Homes are given to us not for our own selfish happiness but that we may share our happiness with others, and specially with those who may not be so fortunate as ourselves
The Insidious Excuses
One thing more—all the reasons the guests gave for not accepting the invitation were in themselves good reasons.
It is right that a man should attend to his business, that he should be interested in what is new, that he should set the claims of home very high.
One of the great dangers of life is that good things can come between us and Christ.
If the tempting things always looked bad we would seldom fall. The most insidious temptation of all is to let the good interfere with the best.
We will be safe from that danger if we put first and foremost the claim of Jesus Christ.
Those who would not come
The story begins with a certain king who prepared a wedding banquet for his son, and sent servants to those who had been invited to tell them that the feast was now ready and that they should come.
But they refused to come. Their refusal was a great insult, of course.
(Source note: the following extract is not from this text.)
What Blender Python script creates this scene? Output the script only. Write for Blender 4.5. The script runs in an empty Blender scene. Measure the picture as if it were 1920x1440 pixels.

It was dishonoring to the son, the king, and even to the servants who carried the king’s message.
They also mistreated the messengers and killed some of them. The king sent an army to destroy the murderers and burn their city (vv. 1–7). After that he invited others.
In other words, they would not come because they actually despised the king and were hostile to him.
It was not that they could not come. Rather, they would not. The reason for their refusal is not spelled out, but it is suggested in the way the servants were treated.
Those who would come
Half the parable (Matt. 22:1–7) is about those who despised the king and would not come to the banquet.
But there is a second half (vv. 8–14), which tells of those who did come.
The king instructed, “Go therefore to the main roads and invite to the wedding feast as many as you find” (v. 9).
In Luke that is elaborated to show how those persons were drawn from the lower ranks of life.
“Go out quickly to the streets and lanes of the city, and bring in the poor and crippled and blind and lame.… Go out to the highways and hedges and compel people to come in, that my house may be filled” (Luke 14:21, 23).